THE PROBLEM:
Quote the listing below in its entirety, omitting every image.

* Start *

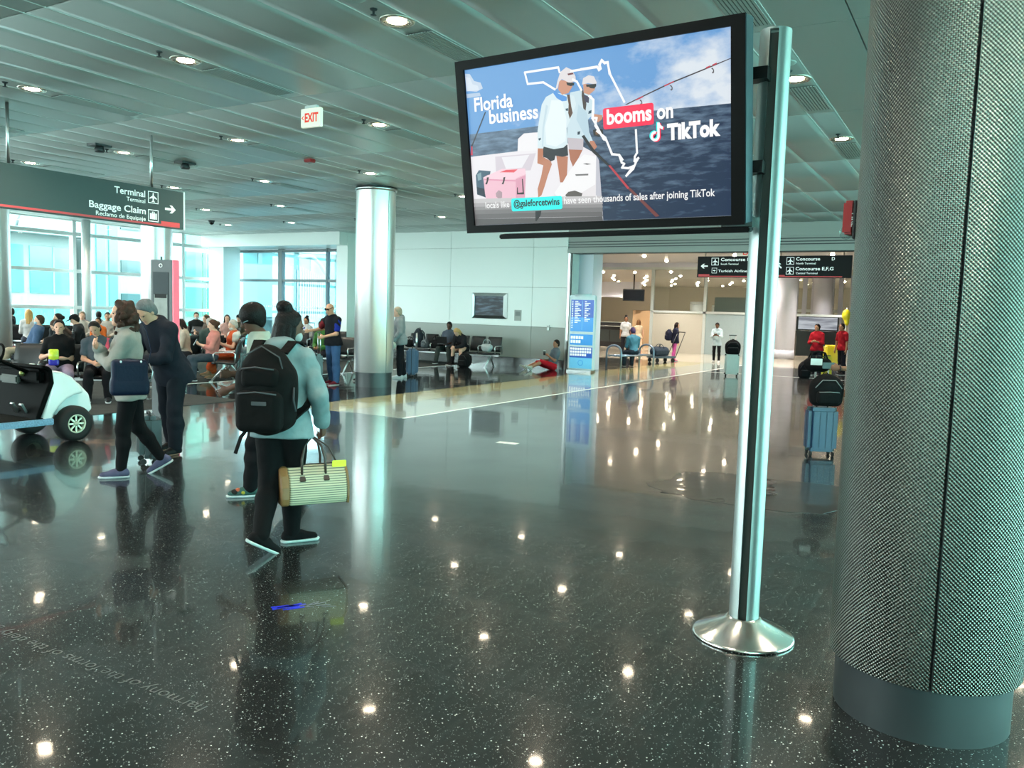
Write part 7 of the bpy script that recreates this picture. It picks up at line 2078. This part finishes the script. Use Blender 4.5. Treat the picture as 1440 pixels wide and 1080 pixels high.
person('person in teal blue shirt seated on the hoop bench', (25.45, 9.98), 45, sit=0.56, legs=((86, 88, 6), (86, 82, 6)), arms=LAP, H=1.7, lean=8, res=0.018, skin=TAN_, hair=('short', (70, 54, 90)), top=dict(col=(84, 140, 164)), bottom=dict(col=(44, 56, 70)), head=(0, 20, 0))
person('staff member in red polo standing by the black cabinet', (27.5, 4.62), 175, H=1.62, res=0.016, female=True, build=1.12, skin=TAN_, hair=('lowbun', (22, 16, 16)), top=dict(col=(178, 26, 40), sleeve='half', e=0.02), bottom=dict(col=(26, 28, 38)), head=(-20, 0, 0), arms=dict(L=dict(to=(0.24, 0.04, -0.26), c=True), R=dict(to=(0.24, -0.08, -0.26), c=True)))
person('second staff member in red and black at the column edge', (28.6, 4.02), 140, H=1.66, res=0.018, skin=TAN_, hair=('short', (22, 16, 16)), top=dict(col=(168, 26, 38), sleeve='short', e=0.02), bottom=dict(col=(26, 28, 36)))
If = person('traveller behind the big column reaching out with a phone', (10.98, 1.22), 118, H=1.72, res=0.011, skin=(120, 80, 60), hair=('short', (20, 16, 16)), top=dict(col=(60, 66, 76), sleeve='short'), bottom=dict(col=(40, 44, 54)),
            arms=dict(L=dict(to=(0.40, 0.02, -0.22), pole=(-0.3, 0.4, -0.8), palm=(0, -1, 0)), R=dict(to=(0.1, -0.06, -0.5))), curl=0.9)
wv = world_of(If, If['q'](If['wr'][0] + If['hd'][0] * 0.11))
ph = thing('held_phone', 'dark phone held out beside the big column', 'phone', wv, math.radians(118))
MB().rbox((0.02, 0.0, 0.02), (0.15, 0.012, 0.075), 0.005).build('case', M_BLACK, ph); MB().box((0.02, -0.007, 0.02), (0.135, 0.001, 0.066)).build('display', mat('phone_glass', srgb(60, 70, 84), 0.1), ph)
bw = MB().path([Vector(If['q'](If['wr'][0])) + Vector((0.0, 0.034 * math.cos(a), 0.034 * math.sin(a))) for a in [2 * PI * k / 14 for k in range(15)]], 0.008, 6).build('wristwatch', M_BLACK, If['root'])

* End *

SOLUTION FOR THIS EXERCISE:
Write part 7 of the bpy script that recreates this picture. It picks up at line 2078. This part finishes the script. Use Blender 4.5. Treat the picture as 1440 pixels wide and 1080 pixels high.
person('person in teal blue shirt seated on the hoop bench', (25.45, 9.98), 45, sit=0.56, legs=((86, 88, 6), (86, 82, 6)), arms=LAP, H=1.7, lean=8, res=0.018, skin=TAN_, hair=('short', (70, 54, 90)), top=dict(col=(84, 140, 164)), bottom=dict(col=(44, 56, 70)), head=(0, 20, 0))
person('staff member in red polo standing by the black cabinet', (27.5, 4.62), 175, H=1.62, res=0.016, female=True, build=1.12, skin=TAN_, hair=('lowbun', (22, 16, 16)), top=dict(col=(178, 26, 40), sleeve='half', e=0.02), bottom=dict(col=(26, 28, 38)), head=(-20, 0, 0), arms=dict(L=dict(to=(0.24, 0.04, -0.26), c=True), R=dict(to=(0.24, -0.08, -0.26), c=True)))
person('second staff member in red and black at the column edge', (28.6, 4.02), 140, H=1.66, res=0.018, skin=TAN_, hair=('short', (22, 16, 16)), top=dict(col=(168, 26, 38), sleeve='short', e=0.02), bottom=dict(col=(26, 28, 36)))
If = person('traveller behind the big column reaching out with a phone', (10.98, 1.22), 118, H=1.72, res=0.011, skin=(120, 80, 60), hair=('short', (20, 16, 16)), top=dict(col=(60, 66, 76), sleeve='short'), bottom=dict(col=(40, 44, 54)),
            arms=dict(L=dict(to=(0.40, 0.02, -0.22), pole=(-0.3, 0.4, -0.8), palm=(0, -1, 0)), R=dict(to=(0.1, -0.06, -0.5))), curl=0.9)
wv = world_of(If, If['q'](If['wr'][0] + If['hd'][0] * 0.11))
ph = thing('held_phone', 'dark phone held out beside the big column', 'phone', wv, math.radians(118))
MB().rbox((0.02, 0.0, 0.02), (0.15, 0.012, 0.075), 0.005).build('case', M_BLACK, ph); MB().box((0.02, -0.007, 0.02), (0.135, 0.001, 0.066)).build('display', mat('phone_glass', srgb(60, 70, 84), 0.1), ph)
bw = MB().path([Vector(If['q'](If['wr'][0])) + Vector((0.0, 0.034 * math.cos(a), 0.034 * math.sin(a))) for a in [2 * PI * k / 14 for k in range(15)]], 0.008, 6).build('wristwatch', M_BLACK, If['root'])